Porter has been writing for 10 years, but most of the stories in the collection are from the past five years. Twenty stories later, he said he had to select the stories that would make it into the final collection.

“I never quite know where they come from,” Porter said. “I usually start by exploring a character and their relationships. As I learn more about the characters, the story starts to tell itself.”

Porter said he plans to continue to write short stories, but his plans for the future also include finally penning a novel after years of writing short fiction.

“I think the short story is the form that I fell in love with,” Porter said. “And in my heart, I always loved short stories. I can’t imagine that I would stop writing them because I am writing a novel.”

In fact, the San Antonio Express-News placed Porter’s work on its list of the best books in 2008. Billy Taylor, author of “Based on the Movie,” said it was his favorite book of the year.

The Express-News reports that “Andrew Porter can achieve more in a handful of pages than most writers can in a hundred.”

The review says that even after reading the stories several times, a reader will “continue to marvel at how they can be so spare and rich at the same time.”

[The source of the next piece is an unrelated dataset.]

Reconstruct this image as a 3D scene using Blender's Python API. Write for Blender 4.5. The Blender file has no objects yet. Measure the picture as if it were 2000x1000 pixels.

It is Porter’s concise wording and storytelling ability that won him the 2007 Flannery O’Connor Award for short fiction. Because he won the award, the University of Georgia press published his collection.

“It was a tremendous honor and I was thrilled,” Porter said. “I was thrilled with the incredible response and the amount of exposure the book has received. I am grateful the book has done so well. This is my first book and I didn’t have any idea what to expect. You never know until it is out there, so you just sit and wait nervously. I was thrilled the response was so good and so many people seemed to be interested.”

Porter is no stranger to the university setting – he teaches at Trinity University in San Antonio. He encourages students to pursue their dreams no matter what.

“Every writer encounters setbacks,” Porter said. “The thing that distinguishes writers who go on to publish books is that they have the ability to persevere. Writing is just about hard work and perseverance.”